**Recorded data**:
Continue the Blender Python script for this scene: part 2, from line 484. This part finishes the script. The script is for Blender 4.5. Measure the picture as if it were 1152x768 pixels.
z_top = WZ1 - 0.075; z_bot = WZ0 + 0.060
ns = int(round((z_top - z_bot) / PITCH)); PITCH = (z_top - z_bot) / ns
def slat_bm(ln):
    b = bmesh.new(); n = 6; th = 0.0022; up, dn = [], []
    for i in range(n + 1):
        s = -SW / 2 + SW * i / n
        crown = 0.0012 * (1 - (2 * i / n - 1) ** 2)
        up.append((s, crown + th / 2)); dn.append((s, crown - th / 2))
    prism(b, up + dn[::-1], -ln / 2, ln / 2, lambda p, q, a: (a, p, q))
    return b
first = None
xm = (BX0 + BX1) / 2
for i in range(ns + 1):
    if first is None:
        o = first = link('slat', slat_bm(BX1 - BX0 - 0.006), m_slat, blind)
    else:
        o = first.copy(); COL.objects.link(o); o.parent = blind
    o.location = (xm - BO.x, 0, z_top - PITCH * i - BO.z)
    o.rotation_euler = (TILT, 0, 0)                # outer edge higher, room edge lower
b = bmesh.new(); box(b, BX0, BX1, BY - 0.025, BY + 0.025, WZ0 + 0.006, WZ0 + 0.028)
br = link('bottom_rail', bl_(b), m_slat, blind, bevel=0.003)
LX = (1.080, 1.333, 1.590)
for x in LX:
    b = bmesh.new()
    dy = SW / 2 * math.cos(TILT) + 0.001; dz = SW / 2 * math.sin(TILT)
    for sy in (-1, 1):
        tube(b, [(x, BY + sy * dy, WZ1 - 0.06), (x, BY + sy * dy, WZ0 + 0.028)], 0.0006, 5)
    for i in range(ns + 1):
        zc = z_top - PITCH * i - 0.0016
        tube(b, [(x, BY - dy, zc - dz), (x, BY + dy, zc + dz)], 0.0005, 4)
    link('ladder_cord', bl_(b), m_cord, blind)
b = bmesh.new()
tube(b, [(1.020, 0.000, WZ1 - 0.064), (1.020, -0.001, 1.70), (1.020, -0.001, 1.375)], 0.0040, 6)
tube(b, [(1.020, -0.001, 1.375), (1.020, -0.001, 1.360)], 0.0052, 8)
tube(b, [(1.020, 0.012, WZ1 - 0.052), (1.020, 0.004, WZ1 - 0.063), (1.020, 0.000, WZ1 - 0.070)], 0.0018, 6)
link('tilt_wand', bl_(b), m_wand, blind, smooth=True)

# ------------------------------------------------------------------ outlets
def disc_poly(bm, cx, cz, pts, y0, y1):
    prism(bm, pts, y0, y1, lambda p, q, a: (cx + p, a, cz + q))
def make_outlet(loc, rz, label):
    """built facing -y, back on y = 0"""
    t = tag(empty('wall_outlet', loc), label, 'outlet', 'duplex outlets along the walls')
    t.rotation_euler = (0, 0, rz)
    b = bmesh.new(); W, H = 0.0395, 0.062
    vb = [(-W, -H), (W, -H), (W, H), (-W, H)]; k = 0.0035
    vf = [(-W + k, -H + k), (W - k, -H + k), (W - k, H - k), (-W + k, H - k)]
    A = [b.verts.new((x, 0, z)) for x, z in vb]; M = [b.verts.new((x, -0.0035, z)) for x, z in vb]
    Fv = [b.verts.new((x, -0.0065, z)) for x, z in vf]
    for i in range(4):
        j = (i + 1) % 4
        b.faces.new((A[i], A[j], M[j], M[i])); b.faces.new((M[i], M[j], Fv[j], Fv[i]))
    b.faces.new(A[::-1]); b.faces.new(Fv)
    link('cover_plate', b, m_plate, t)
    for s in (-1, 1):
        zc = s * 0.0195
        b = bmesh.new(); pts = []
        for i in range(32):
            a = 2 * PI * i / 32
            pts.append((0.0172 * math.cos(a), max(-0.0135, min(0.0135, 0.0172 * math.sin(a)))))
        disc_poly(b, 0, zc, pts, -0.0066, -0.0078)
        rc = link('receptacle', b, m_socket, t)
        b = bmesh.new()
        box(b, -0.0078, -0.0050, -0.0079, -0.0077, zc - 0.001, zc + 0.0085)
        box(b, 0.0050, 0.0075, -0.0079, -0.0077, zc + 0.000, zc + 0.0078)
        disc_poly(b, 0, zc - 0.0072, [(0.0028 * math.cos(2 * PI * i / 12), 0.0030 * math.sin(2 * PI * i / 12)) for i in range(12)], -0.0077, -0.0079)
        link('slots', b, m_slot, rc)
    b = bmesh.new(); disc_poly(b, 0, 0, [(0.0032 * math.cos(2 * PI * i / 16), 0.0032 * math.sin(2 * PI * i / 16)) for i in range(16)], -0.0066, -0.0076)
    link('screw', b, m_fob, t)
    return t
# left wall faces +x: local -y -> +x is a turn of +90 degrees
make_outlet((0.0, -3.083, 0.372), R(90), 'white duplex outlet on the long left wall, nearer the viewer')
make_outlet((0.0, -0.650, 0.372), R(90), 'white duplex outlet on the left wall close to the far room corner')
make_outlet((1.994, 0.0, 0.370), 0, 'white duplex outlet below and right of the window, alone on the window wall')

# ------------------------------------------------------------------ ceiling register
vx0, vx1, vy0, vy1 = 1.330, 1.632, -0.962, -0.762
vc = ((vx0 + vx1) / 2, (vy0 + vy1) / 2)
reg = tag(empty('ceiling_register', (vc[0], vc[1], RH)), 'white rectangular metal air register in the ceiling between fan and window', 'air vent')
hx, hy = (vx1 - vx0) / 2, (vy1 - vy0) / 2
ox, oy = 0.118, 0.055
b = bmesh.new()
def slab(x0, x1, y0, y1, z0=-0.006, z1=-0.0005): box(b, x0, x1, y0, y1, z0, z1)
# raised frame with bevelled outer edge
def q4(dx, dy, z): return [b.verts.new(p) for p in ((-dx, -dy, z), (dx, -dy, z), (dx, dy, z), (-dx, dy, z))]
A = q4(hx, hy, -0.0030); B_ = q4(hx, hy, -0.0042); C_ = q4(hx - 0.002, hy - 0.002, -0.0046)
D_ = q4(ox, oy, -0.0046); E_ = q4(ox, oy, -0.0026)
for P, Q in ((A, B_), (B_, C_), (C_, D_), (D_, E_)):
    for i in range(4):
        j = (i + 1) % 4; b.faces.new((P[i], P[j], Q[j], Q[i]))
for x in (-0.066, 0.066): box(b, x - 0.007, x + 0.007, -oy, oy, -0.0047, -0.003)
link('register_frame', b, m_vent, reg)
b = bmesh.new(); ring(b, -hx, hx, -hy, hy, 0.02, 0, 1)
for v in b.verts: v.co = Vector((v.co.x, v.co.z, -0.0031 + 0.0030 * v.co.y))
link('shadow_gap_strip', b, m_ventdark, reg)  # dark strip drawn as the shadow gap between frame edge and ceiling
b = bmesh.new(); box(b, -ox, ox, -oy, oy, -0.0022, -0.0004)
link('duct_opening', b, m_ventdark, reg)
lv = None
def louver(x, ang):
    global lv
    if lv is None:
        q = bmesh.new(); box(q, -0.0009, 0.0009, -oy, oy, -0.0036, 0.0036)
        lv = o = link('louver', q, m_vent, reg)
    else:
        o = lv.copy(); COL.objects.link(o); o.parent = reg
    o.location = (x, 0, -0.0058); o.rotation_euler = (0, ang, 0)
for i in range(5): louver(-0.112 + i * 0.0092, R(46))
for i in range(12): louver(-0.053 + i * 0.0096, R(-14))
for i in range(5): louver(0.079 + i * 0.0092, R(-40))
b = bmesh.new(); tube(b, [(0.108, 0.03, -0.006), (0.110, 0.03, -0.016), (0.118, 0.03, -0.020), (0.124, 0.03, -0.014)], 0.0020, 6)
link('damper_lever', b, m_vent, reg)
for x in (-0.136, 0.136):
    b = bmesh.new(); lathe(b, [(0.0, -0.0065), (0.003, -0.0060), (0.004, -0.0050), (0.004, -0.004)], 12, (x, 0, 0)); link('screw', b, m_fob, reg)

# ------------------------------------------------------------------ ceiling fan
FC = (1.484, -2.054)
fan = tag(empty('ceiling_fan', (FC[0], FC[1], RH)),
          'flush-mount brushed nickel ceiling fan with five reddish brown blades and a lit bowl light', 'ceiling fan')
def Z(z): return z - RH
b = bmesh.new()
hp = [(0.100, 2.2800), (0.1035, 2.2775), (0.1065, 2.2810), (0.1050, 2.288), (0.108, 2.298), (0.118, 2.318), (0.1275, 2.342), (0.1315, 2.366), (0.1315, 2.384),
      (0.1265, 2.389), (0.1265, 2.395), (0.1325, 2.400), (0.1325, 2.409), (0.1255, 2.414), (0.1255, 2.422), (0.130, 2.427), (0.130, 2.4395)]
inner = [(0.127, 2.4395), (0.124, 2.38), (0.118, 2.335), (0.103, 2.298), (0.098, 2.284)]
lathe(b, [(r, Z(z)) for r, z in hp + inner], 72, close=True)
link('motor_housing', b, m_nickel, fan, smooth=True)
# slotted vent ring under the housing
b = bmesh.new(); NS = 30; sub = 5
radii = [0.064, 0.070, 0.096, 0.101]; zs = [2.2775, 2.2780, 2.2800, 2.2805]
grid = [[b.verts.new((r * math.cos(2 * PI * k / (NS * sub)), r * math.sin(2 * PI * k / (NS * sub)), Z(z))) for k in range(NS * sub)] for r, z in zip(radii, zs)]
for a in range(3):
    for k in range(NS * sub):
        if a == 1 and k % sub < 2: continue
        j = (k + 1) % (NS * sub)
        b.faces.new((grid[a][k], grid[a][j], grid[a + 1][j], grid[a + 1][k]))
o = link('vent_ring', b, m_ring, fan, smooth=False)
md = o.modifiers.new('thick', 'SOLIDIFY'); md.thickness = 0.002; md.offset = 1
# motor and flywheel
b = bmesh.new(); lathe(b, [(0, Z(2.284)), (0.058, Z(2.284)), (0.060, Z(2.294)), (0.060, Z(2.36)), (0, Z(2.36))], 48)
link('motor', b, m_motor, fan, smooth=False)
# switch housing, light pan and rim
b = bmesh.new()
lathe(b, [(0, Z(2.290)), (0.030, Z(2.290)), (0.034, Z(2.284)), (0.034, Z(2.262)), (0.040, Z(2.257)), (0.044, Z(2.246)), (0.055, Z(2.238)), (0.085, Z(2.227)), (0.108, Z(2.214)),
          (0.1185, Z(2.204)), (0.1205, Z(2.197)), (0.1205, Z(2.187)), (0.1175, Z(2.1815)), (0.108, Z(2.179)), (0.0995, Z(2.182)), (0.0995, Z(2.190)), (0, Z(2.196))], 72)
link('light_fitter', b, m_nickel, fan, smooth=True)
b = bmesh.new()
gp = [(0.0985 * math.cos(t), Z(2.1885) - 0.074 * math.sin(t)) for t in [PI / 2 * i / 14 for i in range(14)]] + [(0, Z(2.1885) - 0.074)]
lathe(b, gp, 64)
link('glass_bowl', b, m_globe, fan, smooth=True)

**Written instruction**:
Everything from the line containing "br = link('bottom_rail', bl_(b), m_slat, blind, bevel=0.003)" down to the line containing "link('tilt_wand', bl_(b), m_wand, blind, smooth=True)" should be retyped exactly, both lines included, and nothing more.

**Exercise output**:
br = link('bottom_rail', bl_(b), m_slat, blind, bevel=0.003)
LX = (1.080, 1.333, 1.590)
for x in LX:
    b = bmesh.new()
    dy = SW / 2 * math.cos(TILT) + 0.001; dz = SW / 2 * math.sin(TILT)
    for sy in (-1, 1):
        tube(b, [(x, BY + sy * dy, WZ1 - 0.06), (x, BY + sy * dy, WZ0 + 0.028)], 0.0006, 5)
    for i in range(ns + 1):
        zc = z_top - PITCH * i - 0.0016
        tube(b, [(x, BY - dy, zc - dz), (x, BY + dy, zc + dz)], 0.0005, 4)
    link('ladder_cord', bl_(b), m_cord, blind)
b = bmesh.new()
tube(b, [(1.020, 0.000, WZ1 - 0.064), (1.020, -0.001, 1.70), (1.020, -0.001, 1.375)], 0.0040, 6)
tube(b, [(1.020, -0.001, 1.375), (1.020, -0.001, 1.360)], 0.0052, 8)
tube(b, [(1.020, 0.012, WZ1 - 0.052), (1.020, 0.004, WZ1 - 0.063), (1.020, 0.000, WZ1 - 0.070)], 0.0018, 6)
link('tilt_wand', bl_(b), m_wand, blind, smooth=True)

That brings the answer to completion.